Banco Popular has not realized a decrease in consumer lending and anticipates consumers will be more attracted to consolidation loans to reduce monthly expenses in anticipation of the recession impact, said Oren Bowry, manager of Banco Popular's V.I. Region Operations, in an e-mail.
Even with the infusion of bailout money for the parent companies of Banco Popular and for First Bank, the territory's banking industry is better off than many of its mainland counterparts.
Banking officials attributed the financial institutions' relative health here to a couple of circumstances, including relatively stable property values and across-the-board conservative lending practices.
That's because of property values' stability here and the banks lending to the value of the loan and making more conventional mortgages, according to Linda Pukenas, marketing and public relations manager for First Bank.
"There were some really wild kinds of mortgages offered in the States," Pukenas said. "It was like a rodeo — there were so many different loan options. People were getting loans that weren’t conventional-type products. On the mainland, there was a lot of sub-prime lending – and appreciation was unstable the prices just shot up. When people went to sell their homes, they were upside-down – they owed more than what they could sell the house for."
As a result, people walked away from their houses and you also had people that lost jobs and couldn't pay for their houses, Pukenas explained.
"We are not seeing that [in the Virgin Islands]," Pukenas said. "Some of things that really worked in our favor were gradual appreciation on the prices of our homes. The value has held for the most part and we didn't have any sub-prime lending."
While the lending news isn't entirely dismal, some banking officials feel that the impact of the economic crisis is yet to be fully experienced in the territory.

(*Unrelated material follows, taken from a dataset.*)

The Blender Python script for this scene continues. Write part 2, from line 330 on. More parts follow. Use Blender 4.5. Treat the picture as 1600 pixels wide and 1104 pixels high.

"In the Virgin Islands we have not begun to experience the impact of the U.S. economic recession; however we do expect some delayed impact especially relative to our deposits and income generated from the tourism industry," Bowry, said. "While tourism visits have not declined, tourism expenditures have — tourists, particularly from the US, are much more conservative in their spending."
Friday's passage by the U.S. House of Representatives of the almost $800 billion economic stimulus package is also a source of hope for the territory's financial institutions.
"We are hopeful the funds within the stimulus package that are earmarked for infrastructure development will infuse new jobs and new credit opportunities," Bowry said.